ALROSA a franchement affiché sa présence au salon. Une équipe renforcée, composée d’Andrey Zharkov, le PDG, d’Andrey Polyakov, le vice-président, et de Vladlen Nogovitsyn, le responsable des relations clientèle et du marketing, ainsi que d’autres encore, a parcouru les allées, rencontré des clients et affiché sa présence, chose qui ne s’était pas produite les années précédentes.
La société a adopté une nouvelle approche du marché, dans l’objectif de devenir le premier minier diamantaire. Une grande bannière a même été déployée à l’entrée du salon, annonçant « Nous sommes là. »
Cette grande évolution consiste à passer d’une société minière qui vend du brut à une société minière qui soit un acteur actif sur le marché. Dans le cadre de cette transformation, ALROSA a rencontré les grands détaillants de bijoux en diamants, comme Signet Jewelers et Chow Tai Fook, « afin d’étudier les possibilités d’organiser des événements marketing conjoints, destinés à promouvoir la consommation des produits en diamants. » Ces efforts de marketing commun sont grandement nécessaires et, pour ALROSA, cela représente un écart par rapport à son approche de minier « pur et dur ».

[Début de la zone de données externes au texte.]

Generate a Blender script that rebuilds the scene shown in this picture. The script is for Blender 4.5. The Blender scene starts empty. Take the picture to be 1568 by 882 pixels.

Une autre initiative intéressante est le programme de suivi des diamants, de la mine à la joaillerie. Il s’agirait d’un système permettant d’identifier chaque diamant, depuis son extraction jusqu’à sa vente au consommateur final. Le sujet est récurrent dans l’industrie diamantaire et plusieurs initiatives de ce type sont à l’étude, aussi bien pour les aspects techniques que pour le côté pratique. Il est intéressant de voir qu’un grand producteur comme ALROSA s’y implique. Nous devrions bientôt en savoir plus.